» Work to be completed: Return the complete listing that follows, with each line reproduced exactly.

» Information shown:
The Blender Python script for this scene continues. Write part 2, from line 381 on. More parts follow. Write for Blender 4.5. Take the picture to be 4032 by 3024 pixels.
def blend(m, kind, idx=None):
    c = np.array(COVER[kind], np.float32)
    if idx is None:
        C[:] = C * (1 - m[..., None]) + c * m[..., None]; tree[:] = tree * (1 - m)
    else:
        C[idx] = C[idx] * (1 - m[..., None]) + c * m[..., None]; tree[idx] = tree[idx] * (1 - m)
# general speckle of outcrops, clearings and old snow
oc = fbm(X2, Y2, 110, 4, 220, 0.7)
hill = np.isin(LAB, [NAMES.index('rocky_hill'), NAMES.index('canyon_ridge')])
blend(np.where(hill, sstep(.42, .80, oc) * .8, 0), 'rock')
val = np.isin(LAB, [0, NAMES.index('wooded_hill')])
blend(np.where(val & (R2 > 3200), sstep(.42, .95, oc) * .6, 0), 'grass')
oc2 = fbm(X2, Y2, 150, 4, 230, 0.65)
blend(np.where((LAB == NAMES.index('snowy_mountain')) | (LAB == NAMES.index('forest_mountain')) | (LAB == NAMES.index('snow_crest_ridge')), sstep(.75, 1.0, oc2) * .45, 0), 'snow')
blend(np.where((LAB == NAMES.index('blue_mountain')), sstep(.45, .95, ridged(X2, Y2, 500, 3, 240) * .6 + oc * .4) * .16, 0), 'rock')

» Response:
The Blender Python script for this scene continues. Write part 2, from line 381 on. More parts follow. Write for Blender 4.5. Take the picture to be 4032 by 3024 pixels.
def blend(m, kind, idx=None):
    c = np.array(COVER[kind], np.float32)
    if idx is None:
        C[:] = C * (1 - m[..., None]) + c * m[..., None]; tree[:] = tree * (1 - m)
    else:
        C[idx] = C[idx] * (1 - m[..., None]) + c * m[..., None]; tree[idx] = tree[idx] * (1 - m)
# general speckle of outcrops, clearings and old snow
oc = fbm(X2, Y2, 110, 4, 220, 0.7)
hill = np.isin(LAB, [NAMES.index('rocky_hill'), NAMES.index('canyon_ridge')])
blend(np.where(hill, sstep(.42, .80, oc) * .8, 0), 'rock')
val = np.isin(LAB, [0, NAMES.index('wooded_hill')])
blend(np.where(val & (R2 > 3200), sstep(.42, .95, oc) * .6, 0), 'grass')
oc2 = fbm(X2, Y2, 150, 4, 230, 0.65)
blend(np.where((LAB == NAMES.index('snowy_mountain')) | (LAB == NAMES.index('forest_mountain')) | (LAB == NAMES.index('snow_crest_ridge')), sstep(.75, 1.0, oc2) * .45, 0), 'snow')
blend(np.where((LAB == NAMES.index('blue_mountain')), sstep(.45, .95, ridged(X2, Y2, 500, 3, 240) * .6 + oc * .4) * .16, 0), 'rock')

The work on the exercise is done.